Instructions to follow
Your task is to filter the data below down to the lines holding "only".

[BEGIN Materials provided]

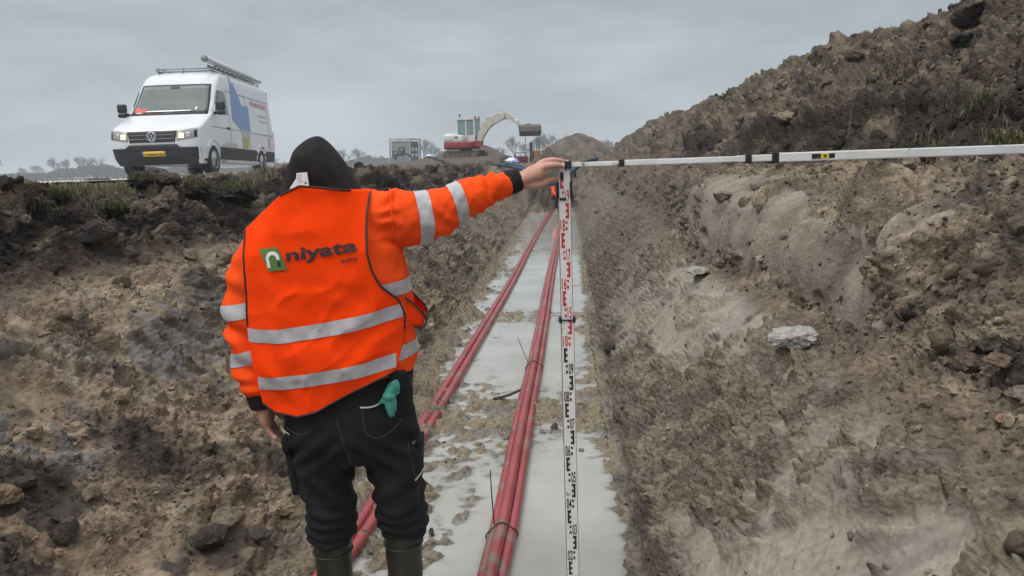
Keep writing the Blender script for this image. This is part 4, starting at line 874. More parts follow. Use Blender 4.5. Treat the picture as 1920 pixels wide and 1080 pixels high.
# sides
def sskin(poly,name,m,off=.006,s=1,par=van,th=None):
    """flat patch following the side wall, poly in (v,z)"""
    bm=bmesh.new(); bm.faces.new([bm.verts.new((0,p[0],p[1])) for p in poly]); bmesh.ops.triangulate(bm,faces=bm.faces[:]); bmesh.ops.subdivide_edges(bm,edges=bm.edges[:],cuts=5,use_grid_fill=True)
    for v in bm.verts: v.co.x=s*(float(vw(v.co.z))+off)
    bmesh.ops.recalc_face_normals(bm,faces=bm.faces); bm.faces.ensure_lookup_table()
    if bm.faces[0].normal.x*s<0: bmesh.ops.reverse_faces(bm,faces=bm.faces)
    me=D.meshes.new(name); bm.to_mesh(me); bm.free(); me.materials.append(m); o=D.objects.new(name,me); COL.objects.link(o); o.parent=par
    so=o.modifiers.new('t','SOLIDIFY'); so.thickness=off*.9; so.offset=-1; return o
for s in(-1,1):
    w_=sskin([(1.22,1.46),(1.36,1.66),(1.66,2.02),(2.02,2.04),(2.14,1.98),(2.16,1.47)],'side_window',M['van_glass'],.008,s)
    sskin([(1.40,1.47),(1.43,1.47),(1.70,2.03),(1.67,2.03)],'window_post',M['plastic_black'],.012,s,w_)
    sskin([(1.40,.36),(4.13,.36),(4.13,.66),(1.40,.66)],'side_cladding',M['van_black'],.016,s); sskin([(5.05,.36),(5.82,.36),(5.82,.66),(5.05,.66)],'side_cladding',M['van_black'],.016,s)
    MB().box((s*1.03,2.78,.30),(.12,2.55,.07),bev=.02).build('side_step',M['alu_step'],van)
    sskin([(1.0,1.115),(5.85,1.115),(5.85,1.13),(1.0,1.13)],'swage_line',M['line'],.005,s)
    for v in(2.22,3.62): sskin([(v,.68),(v+.012,.68),(v+.012,2.1),(v,2.1)],'door_gap',M['line'],.005,s)
    sskin([(2.3,2.06),(5.7,2.06),(5.7,2.075),(2.3,2.075)],'roof_seam',M['line'],.005,s); sskin([(5.52,.68),(5.532,.68),(5.532,2.06),(5.52,2.06)],'panel_gap',M['line'],.005,s)
    sskin([(1.98,1.11),(2.12,1.11),(2.12,1.16),(1.98,1.16)],'door_handle',M['van_black'],.035,s)
    ar=MB()
    for v in WV: pass
    m_=empty('mirror',(s*1.16,1.20,1.56)); m_.parent=van
    mb=MB(); mb.box((0,0,.05),(.20,.13,.20),bev=.04); mb.build('mirror_housing',M['plastic_black'],m_,True)
    MB().box((0,.0,-.11),(.19,.12,.10),bev=.03).build('mirror_lower',M['plastic_black'],m_,True); MB().tube([(-s*.05,.03,-.08),(-s*.2,.05,-.12)],.035,8).build('mirror_arm',M['plastic_black'],m_,True)
    for v in WV:
        # bright flared lip round each arch
        lip=MB(); pts=[(s*(float(vw(.36+.445*math.sin(a)))+.004),v+.455*math.cos(a),.36+.455*math.sin(a)) for a in np.linspace(.55,math.pi-.55,24)]; lip.tube(pts,.022,8); lip.build('arch_lip',M['van_white'],van,True)
        wh=empty('wheel',(s*.90,v,.345)); wh.parent=van
        pr_=[(-.11,.20),(-.115,.30),(-.10,.335),(-.06,.345),(.06,.345),(.10,.335),(.115,.30),(.105,.215)]
        V,F=[],[]; n=40
        for q,(x,r) in enumerate(pr_):
            for k in range(n): a=2*math.pi*k/n; V.append((s*x,r*math.cos(a),r*math.sin(a)))
        for q in range(len(pr_)-1):
            for k in range(n): F.append((q*n+k,q*n+(k+1)%n,(q+1)*n+(k+1)%n,(q+1)*n+k))
        F.append(tuple(range(n))); tb=MB(); tb.add(V,F); tb.build('tyre',M['tyre'],wh,True)
        rb=MB(); rb.tube([(s*.10,.205*math.cos(a),.205*math.sin(a)) for a in np.linspace(0,2*math.pi,33)],.014,8)
        rb.cyl((s*.03,0,0),(s*.075,0,0),.09,20,.07)
        for k in range(10):
            a=2*math.pi*k/10; rb.box((s*.062,.137*math.cos(a),.137*math.sin(a)),(.03,.036,.13),rot=Matrix.Rotation(-(a-math.pi/2)+0,3,'X').inverted())
        rb.cyl((s*.0,0,0),(s*.012,0,0),.205,32); rb.build('rim',M['rim'],wh,True)
# livery on both sides is the same; writing only where the photo shows it
for s in(1,-1):
    bl=sskin([(2.72,2.47),(2.84,2.47),(3.34,1.80),(3.86,1.83),(3.78,1.16),(2.98,1.16),(2.44,1.38),(2.62,2.2)],'graphic_blue',M['blue'],.007,s)
    sskin([(3.0,1.155),(3.76,1.155),(3.68,.95),(3.08,.92)],'graphic_grey',M['g_grey'],.007,s)
    sskin([(3.06,.98),(3.33,.94),(3.58,.97),(3.48,.69),(3.04,.69)],'graphic_olive',M['g_olive'],.0085,s)
    sskin([(1.42,.68),(2.6,.68),(2.6,.78),(1.9,.80)],'graphic_mud',M['g_dust'],.007,s)
    sskin([(5.30,1.06),(5.42,1.06),(5.42,.74),(5.30,.78)],'graphic_red',M['g_red'],.007,s)
V,F=textmesh('TENNAGEBO',1,.02); V=fit(V,4.05,5.48,1.86,2.00); mesh_obj('side_lettering',[(float(vw(v[1]))+.008,v[0],v[1]) for v in V],F,M['g_red'],van,False)
for k,(a,b,z) in enumerate(((4.6,5.42,1.62),(4.65,5.42,1.47))): sskin([(a,z),(b,z),(b,z+.045),(a,z+.045)],'small_lettering',M['g_grey'],.007,1)
MB().box((0,5.97,.52),(1.9,.10,.28),bev=.03).build('rear_bumper',M['van_black'],van)
for s in(-1,1): MB().box((s*.975,5.90,.98),(.03,.09,.55),bev=.01).build('tail_light',M['g_red'],van)
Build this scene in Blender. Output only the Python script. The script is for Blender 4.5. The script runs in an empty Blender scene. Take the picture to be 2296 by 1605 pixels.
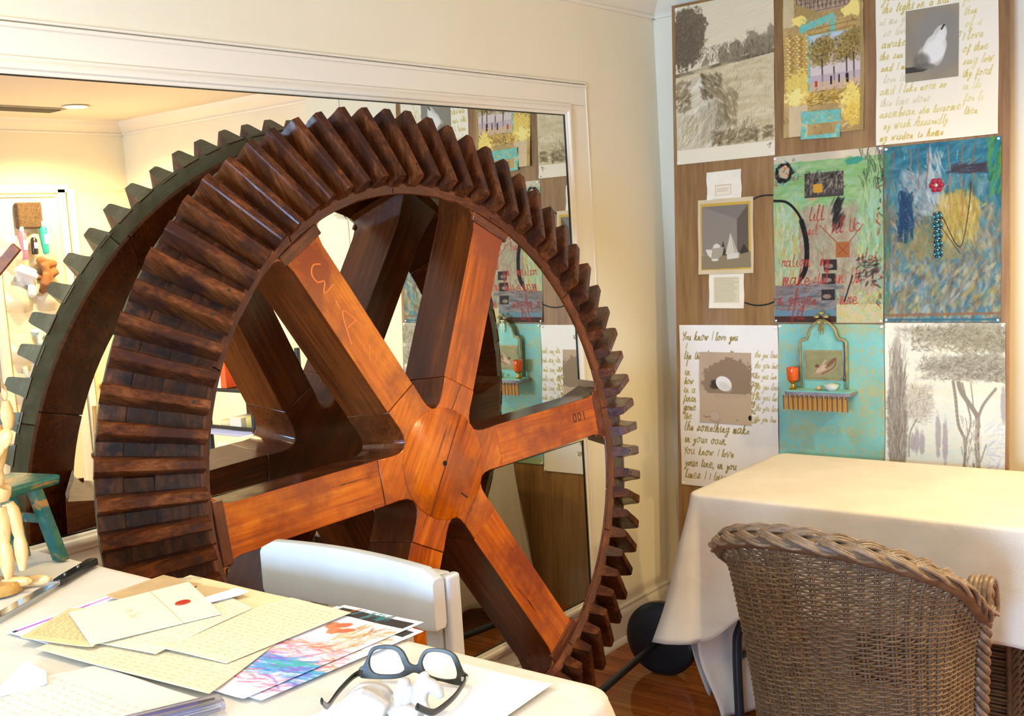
import bpy, math, random
import numpy as np
from mathutils import Vector, Matrix
random.seed(7); RNG = np.random.default_rng(7)
PI = math.pi
sc = bpy.context.scene
COL = sc.collection

# ------------------------------------------------------------------ camera
cd = bpy.data.cameras.new('camera'); cam = bpy.data.objects.new('camera', cd); COL.objects.link(cam)
cr = Vector((0.7826838, 0.6192914, -0.06232367)); cu = Vector((-0.01961833, 0.12462733, 0.99200965)); cf = Vector((-0.62211028, 0.77520719, -0.10969326))
mw = Matrix.Identity(4)
for i in range(3):
    mw[i][0] = cr[i]; mw[i][1] = cu[i]; mw[i][2] = -cf[i]
mw[0][3], mw[1][3], mw[2][3] = 2.37996, -3.99901, 1.60525
cam.matrix_world = mw
cd.sensor_width = 36; cd.sensor_fit = 'HORIZONTAL'; cd.lens = 2527.92 / 2296 * 36; cd.clip_start = .02; cd.clip_end = 60
sc.camera = cam

# ------------------------------------------------------------------ world, lights, exposure
w = bpy.data.worlds.new('world'); sc.world = w; w.use_nodes = True
w.node_tree.nodes['Background'].inputs[0].default_value = (.70, .80, 1.0, 1); w.node_tree.nodes['Background'].inputs[1].default_value = 1.0
sc.view_settings.view_transform = 'Standard'; sc.view_settings.look = 'None'; sc.view_settings.gamma = 1
sc.view_settings.exposure = 0.6; sc.view_settings.use_curve_mapping = False
def light(kind, loc, aim, power, color, **kw):
    l = bpy.data.lights.new('light', kind); o = bpy.data.objects.new(kw.pop('name', 'light'), l); COL.objects.link(o)
    o.location = loc; o.rotation_euler = (Vector(aim) - Vector(loc)).to_track_quat('-Z', 'Y').to_euler()
    l.energy = power; l.color = color
    for k, v in kw.items(): setattr(l, k, v)
    return o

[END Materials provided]

The reply
# livery on both sides is the same; writing only where the photo shows it
Build this scene in Blender. Output only the Python script. The script is for Blender 4.5. The script runs in an empty Blender scene. Take the picture to be 2296 by 1605 pixels.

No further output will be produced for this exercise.